Thursday, August 15, 2013

Film Review: Neill Blomkamp's Elysium

As creative and extraordinary as Neill Blomkamp's first film, District 9, was, that is how non-creative and unextraordinary his second film is.  As exciting and groundbreaking as District 9 was, that is just how pedestrian and generic Elysium happens to be.  It's a shame really.  A big shame.  A huge shame because the potential that District 9 handed out (it was on my best of 2009 list) for the South African director's next film was seriously through the roof.  Through the freakin' roof.  And this potential just makes it even more sad that Blomkamp's follow-up is so...um, ordinary.  Quite sad indeed.

Elysium is the story of a future Earth where all the haves live on the titular rotating space station and the have-nots reside on an overcrowded and dystopicstars Earth.  Matt Damon, as buff and as bald as can be, stars as a down-and-out Earther who must fight his way off-world to save himself, the daughter of a long lost childhood love, and pretty much all the other 99 percenters doing their time on bad old Earth.  The story is rather ordinary, and has been done better before, most notably in the 1990 Total Recall (forget the remake from last year), and the way it is presented could not be more cliche-addled than it is.  Full of mediocre action sequences and oh so obvious so-called twists and turns, Blomkamp's film ends up being nothing more than a sad mirror image of the greatness that was District 9.  And even worse, that potential that came with District 9, shoulda, woulda, coulda been exploited here, if only given a better treatment.

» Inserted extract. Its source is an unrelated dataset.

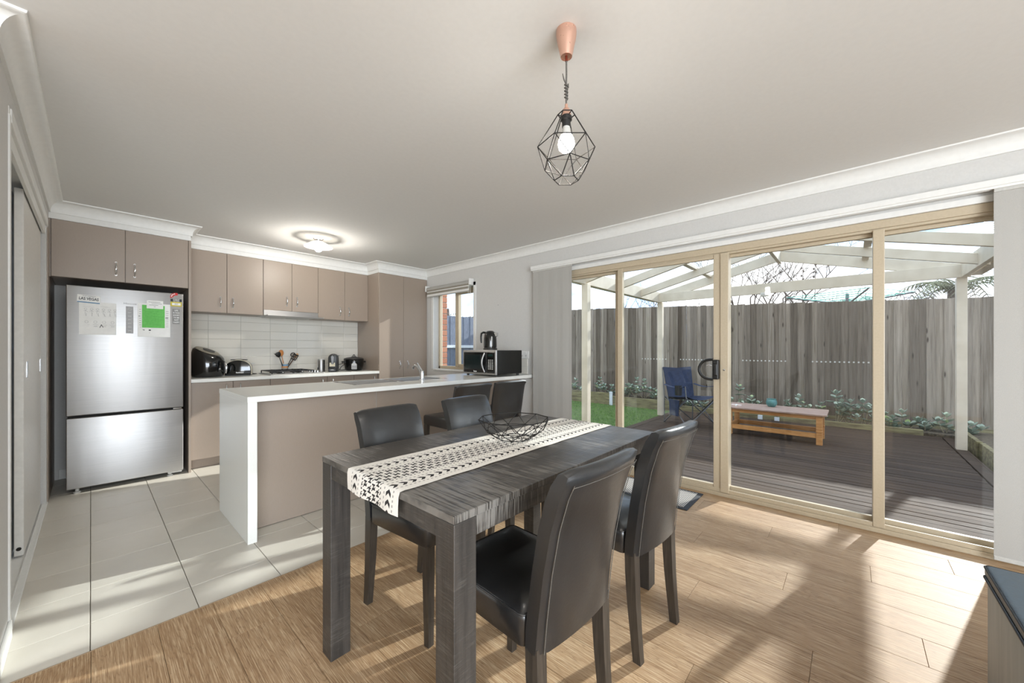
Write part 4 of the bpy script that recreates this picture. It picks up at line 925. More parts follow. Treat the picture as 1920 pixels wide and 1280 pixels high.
for s_ in (-1, 1): MB().tube([(qx+s_*0.128, qy-0.03, qz+0.118), (qx+s_*0.152, qy-0.025, qz+0.120), (qx+s_*0.155, qy+0.025, qz+0.120), (qx+s_*0.128, qy+0.03, qz+0.118)], 0.010, 8).build('side_handle', BLACK, so, smooth=60)
Mq = Matrix.Translation((qx, qy, qz)) @ Matrix.Rotation(radians(-24), 4, 'Z')
cpn = MB().prism([(-0.034, 0.020), (0.034, 0.020), (0.034, 0.085)] + [(0.034*cos(pi*i/8), 0.085+0.024*sin(pi*i/8)) for i in range(1, 8)] + [(-0.034, 0.085)], 'y', -0.138, -0.120, 0.002, M=Mq).build('control_panel', LIGHTGREY, so)
for i in range(3):
    for j in range(2): MB().lathe([(0, 0), (0.0065, 0), (0.0065, 0.002), (0, 0.002)], n=12, M=Mq @ Matrix.Translation((-0.019+0.019*i, -0.1382, 0.038+0.024*j)) @ Matrix.Rotation(pi/2, 4, 'X')).build('button', INK, cpn)
MB().prism([(-0.008, 0.128), (0.008, 0.128), (0, 0.144)], 'y', -0.138, -0.124, M=Mq).build('badge', LIGHTGREY, so)
cdp = MB(); cdp.tube([(2.36, 5.24, 0.99), (2.345, 5.28, 1.005), (2.325, 5.34, 0.99), (2.315, 5.40, 0.985), (2.305, 5.436, 1.0)], 0.004, 8); cdp.tube([(2.36, 5.26, 0.985), (2.335, 5.30, 0.96), (2.325, 5.33, 0.915), (2.36, 5.36, 0.9095), (2.44, 5.37, 0.9095)], 0.004, 8)
cq = cdp.build('power_cord', BLACK, so, smooth=60)
MB().box(2.285, 2.325, 5.39, 5.43, 0.975, 1.015, 0.008).build('plug', BLACK, cq)

# ------------------------------------------------------------------ dining table, runner, bowl
tb = thing('dining_table', 'rough-sawn charcoal timber dining table with thick square legs', 'dining table', (1.27, 1.155, 0))
TX0, TX1, TY0, TY1, TZ = 0.612, 1.930, 0.746, 1.560, 0.777
for i, (ya, yb) in enumerate(((TY0, 1.010), (1.0105, 1.285), (1.2855, TY1))):
    MB().box(TX0, TX1, ya, yb, TZ-0.022, TZ, 0.0015, 1).build('top_board', DWOOD, tb)
MB().box(TX0+0.078, TX1-0.078, TY0+0.004, TY0+0.026, TZ-0.076, TZ-0.0225, 0.001, 1).build('apron', DWOOD, tb)
MB().box(TX0+0.078, TX1-0.078, TY1-0.026, TY1-0.004, TZ-0.076, TZ-0.0225, 0.001, 1).build('apron', DWOOD, tb)
def f_endg(k): f_dwoodleg(k)
for x in (TX0+0.004, TX1-0.026): MB().box(x, x+0.022, TY0+0.078, TY1-0.078, TZ-0.076, TZ-0.0225, 0.001, 1).build('apron', DWOODLEG, tb)
for x in (TX0+0.001, TX1-0.078):
    for y in (TY0+0.001, TY1-0.078): MB().box(x, x+0.077, y, y+0.077, 0.0, TZ-0.0225, 0.0025, 2).build('leg', DWOODLEG, tb)
def f_run(k):
    v = k.coord((1, 1, 1)); s = k.n('ShaderNodeSeparateXYZ'); k.l(v, s.inputs[0]); M_ = k.math; Y = s.outputs['Y']; X = M_('ADD', s.outputs['X'], M_('MINIMUM', s.outputs['Z'], 0.0))
    def band(lo, hi): return M_('MULTIPLY', M_('GREATER_THAN', Y, lo), M_('LESS_THAN', Y, hi))
    def tri(src, per): return M_('MULTIPLY', M_('ABSOLUTE', M_('SUBTRACT', M_('FRACT', M_('MULTIPLY', src, 1.0/per)), 0.5)), 2.0)
    # two rows of chevrons
    out = None
    for c in (0.108, -0.108):
        yy = M_('SUBTRACT', Y, c); ch = M_('FRACT', M_('ADD', M_('MULTIPLY', X, 1/0.034), M_('MULTIPLY', M_('ABSOLUTE', yy), 28.0)))
        m = M_('MULTIPLY', M_('LESS_THAN', ch, 0.42), band(c-0.014, c+0.014)); out = m if out is None else M_('MAXIMUM', out, m)
        # thin dashed lines beside them
        for o_ in (0.026, -0.026):
            dsh = M_('MULTIPLY', M_('LESS_THAN', M_('FRACT', M_('MULTIPLY', X, 1/0.016)), 0.5), band(c+o_-0.003, c+o_+0.003)); out = M_('MAXIMUM', out, M_('MULTIPLY', dsh, 0.55))
    # middle field: woven H motifs on a diagonal
    gy = M_('MULTIPLY', Y, 1/0.026); row = M_('FLOOR', gy); gx = M_('ADD', M_('MULTIPLY', X, 1/0.034), M_('MULTIPLY', row, 0.5))
    fx, fy = M_('FRACT', gx), M_('FRACT', gy)
    leg = M_('MULTIPLY', M_('MAXIMUM', M_('LESS_THAN', M_('ABSOLUTE', M_('SUBTRACT', fx, 0.2)), 0.09), M_('LESS_THAN', M_('ABSOLUTE', M_('SUBTRACT', fx, 0.62)), 0.09)), M_('LESS_THAN', M_('ABSOLUTE', M_('SUBTRACT', fy, 0.45)), 0.36))
    bar = M_('MULTIPLY', M_('MULTIPLY', M_('GREATER_THAN', fx, 0.12), M_('LESS_THAN', fx, 0.70)), M_('LESS_THAN', M_('ABSOLUTE', M_('SUBTRACT', fy, 0.45)), 0.13))
    dg = M_('LESS_THAN', M_('ABSOLUTE', M_('SUBTRACT', M_('FRACT', M_('ADD', gx, M_('MULTIPLY', gy, 0.5))), 0.93)), 0.05)
    H = M_('MULTIPLY', M_('MAXIMUM', M_('MAXIMUM', leg, bar), dg), band(-0.062, 0.062)); out = M_('MAXIMUM', out, H)
    weave = k.noise(k.coord((1, 1, 1)), 420, 2)
    k.col(k.mix(out, k.ramp(weave, [(0.3, (214, 210, 202)), (0.7, (232, 228, 221))]), C4(52, 50, 50))); k.bump(weave, 0.3, 0.001)
RUNNER = mat('woven_runner', (226, 222, 214), 0.9, spec=0.2, fn=f_run)
rn = thing('table_runner', 'white woven table runner with black chevron and H pattern along the table', 'table runner', (1.27, 1.155, TZ))
V = []; F = []; prof = []
prof += [(TX0-0.010, TZ-0.070), (TX0-0.009, TZ-0.040), (TX0-0.007, TZ-0.012), (TX0-0.003, TZ+0.0015), (TX0+0.012, TZ+0.0035)]
nx = 40
prof += [(TX0+0.012+(1.955-TX0-0.012)*i/nx, TZ+0.0022+0.0004*sin(i*1.3)) for i in range(1, nx+1)]
prof[-1] = (TX1+0.006, TZ+0.001)
prof += [(TX1+0.008, TZ-0.004)]
ny = 10
for i, (x, z) in enumerate(prof):
    for j in range(ny+1):
        y = 0.990+(1.325-0.990)*j/ny
        dx = -0.004*sin(j*1.1)*max(0, (TZ-z))/0.06 if x < TX0 else 0
        V.append((x+dx, y+0.0015*sin(i*0.9), z))
for i in range(len(prof)-1):
    for j in range(ny): a = i*(ny+1)+j; F.append((a, a+1, a+ny+2, a+ny+1))
rc = MB().quads(V, F).build('cloth', RUNNER, rn, smooth=180)
for me_v in rc.data.vertices: pass
wb = thing('wire_bowl', 'black geometric wire fruit bowl in the middle of the table runner', 'bowl', (1.335, 1.185, TZ))
bx, by, bz = 1.335, 1.185, TZ+0.0065
n = 10; Rm = [Vector((bx+0.168*cos(2*pi*i/n), by+0.168*sin(2*pi*i/n), bz+0.090)) for i in range(n)]
Md = [Vector((bx+0.138*cos(2*pi*(i+.5)/n), by+0.138*sin(2*pi*(i+.5)/n), bz+0.038)) for i in range(n)]
Bt = [Vector((bx+0.080*cos(2*pi*i/n), by+0.080*sin(2*pi*i/n), bz)) for i in range(n)]
MB().tube(Rm, 0.0023, 6, True).build('rim_wire', WIRE, wb); MB().tube(Md, 0.0018, 6, True).build('middle_wire', WIRE, wb); MB().tube(Bt, 0.002, 6, True).build('base_ring', WIRE, wb)
g = MB()
for i in range(n):
    j = (i-1) % n; k2 = (i+1) % n
    g.tube([Rm[i], Md[i]], 0.0017, 6); g.tube([Rm[k2], Md[i]], 0.0017, 6); g.tube([Md[i], Bt[i]], 0.0017, 6); g.tube([Md[i], Bt[k2]], 0.0017, 6)
for i in range(0, n, 2): g.tube([Bt[i], Vector((bx, by, bz))], 0.0015, 6)
g.build('lattice', WIRE, wb)

# ------------------------------------------------------------------ dining chairs
def back_loft(w, prof, curve=0.016, n=11, soft=0.020):
    secs = []
    for i in range(n):
        u = -1+2*i/(n-1); x = w*u; dy = -curve*(1-u*u)
        e = max(0.0, abs(u)-0.86)/0.14; sh = 1-0.16*e*e
        cy = sum(p[0] for p in prof)/len(prof)
        secs.append([(x, dy+cy*0+p[0]*(1.0)+(((p[2] if len(p) > 2 else 0)))*e*e*0.010, 0.41+(p[1]-0.41)*(1-0.012*e*e)) for p in prof])
    return secs
BACKP = [(0.004, 0.405, 1), (-0.006, 0.50, 1), (-0.022, 0.62, 1), (-0.046, 0.74, 1), (-0.074, 0.83, 1), (-0.092, 0.868, 1), (-0.096, 0.884, 1), (-0.090, 0.897, 0), (-0.076, 0.903, 0), (-0.060, 0.899, 0), (-0.042, 0.886, -1), (-0.028, 0.866, -1), (-0.008, 0.82, -1), (0.014, 0.74, -1), (0.036, 0.62, -1), (0.050, 0.52, -1), (0.058, 0.46, -1), (0.060, 0.405, -1)]
def make_chair():
    t = thing('dining_chair', 'chair', 'chair')
    mb = MB(); mb.loft(back_loft(0.178, BACKP)); b = mb.build('backrest', LEATHER, t, smooth=50, world=False)
    st_ = MB()
    for s_ in (-1, 1):
        st_.tube([(s_*0.158, p[0]-0.0038, p[1]) for p in BACKP[:6]], 0.0012, 6)
        pass
    st_.tube([(0.158*u/8, -0.016*(1-(0.158/0.178*u/8)**2)-0.0885, 0.861) for u in range(-8, 9)], 0.0011, 6)
    st_.build('stitched_seam', STITCH, b, world=False)
    # seat: crowned cushion over an upholstered box
    V = []; nx_, ny_ = 12, 12
    secs = []
    for z, ins in ((0.400, 0.004), (0.404, 0.0), (0.470, 0.0), (0.484, 0.002), (0.490, 0.008)):
        y0, y1, w = 0.052, 0.452, 0.180
        pts = []
        for (cx, cy, a0) in ((w-0.022, y1-0.022, 0), (-w+0.022, y1-0.022, 90), (-w+0.022, y0+0.022, 180), (w-0.022, y0+0.022, 270)):
            for q in range(5): a = radians(a0+22.5*q); pts.append((cx+(0.022-ins)*cos(a), cy+(0.022-ins)*sin(a), z))
        secs.append(pts)
    for sc, dz in ((0.90, 0.498), (0.72, 0.505), (0.45, 0.510), (0.18, 0.512)): secs.append([(p[0]*sc, 0.252+(p[1]-0.252)*sc, dz) for p in secs[4]])
    s_ = MB().loft(secs).build('seat', LEATHER, t, smooth=50, world=False)
    pp_ = MB().tube([(p[0]*1.004, 0.252+(p[1]-0.252)*1.004, 0.486) for p in secs[3]], 0.0028, 6, True).build('piping', LEATHER, s_, smooth=60, world=False)
    for sx in (-1, 1):
        x = sx*0.158
        MB().loft([[(x-w, y-w, z), (x+w, y-w, z), (x+w, y+w, z), (x-w, y+w, z)] for z, y, w in ((0, 0.434, 0.0135), (0.41, 0.430, 0.0185))]).build('leg', CHLEG, t, world=False)
        MB().loft([[(x-w, y-w*1.1, z), (x+w, y-w*1.1, z), (x+w, y+w*1.1, z), (x-w, y+w*1.1, z)] for z, y, w in ((0, 0.002, 0.0145), (0.10, 0.012, 0.0155), (0.22, 0.022, 0.0175), (0.34, 0.028, 0.019), (0.42, 0.030, 0.019))]).build('leg', CHLEG, t, smooth=40, world=False)
    return t
ch = make_chair(); grp = 'black leather dining chairs'
spots = [(0.945, 0.585, radians(-3), 'black leather dining chair nearest the camera, back turned to us'),
         (1.560, 0.590, radians(-5), 'black leather dining chair on the near side, closer to the glass door'),
         (1.035, 1.720, pi+radians(5), 'black leather dining chair across the table at its kitchen-side left corner'),
         (1.575, 1.735, pi+radians(2), 'black leather dining chair across the table behind the wire bowl')]
for i, (x, y, a, lab) in enumerate(spots):
    o = ch if i == 0 else copy_tree(ch)
    o.location = (x, y, 0); o.rotation_euler = (0, 0, a); tag(o, lab, 'chair', grp)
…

The film is full of stereotypes and all the usual tired tricks and tropes, including a strangely accented Jodie Foster as the sternly frigid Secretary of Defense (seriously, does she need the money this badly?), an arrogant villain that will stop at nothing shy of death, and an inevitable one at that, and the aforementioned little girl at death's door and her mother, the love the hero's life that he will be forced to sacrifice himself for in the end, again, inevitably so.  To beat the proverbial dead horse, as fresh as District 9 was, Elysium is that sour, or to be more precise, that bland and expected.  Perhaps if Blomkamp's film, instead of being the pedestrian creature that it is, was more of a mitigated disaster, it might of at least had some much needed oomph to its belly, even if that oomph was rotten.  Instead we get just another tired mainstream actioner - a creature with no oomph whatsoever.  Sad really, and a shame indeed.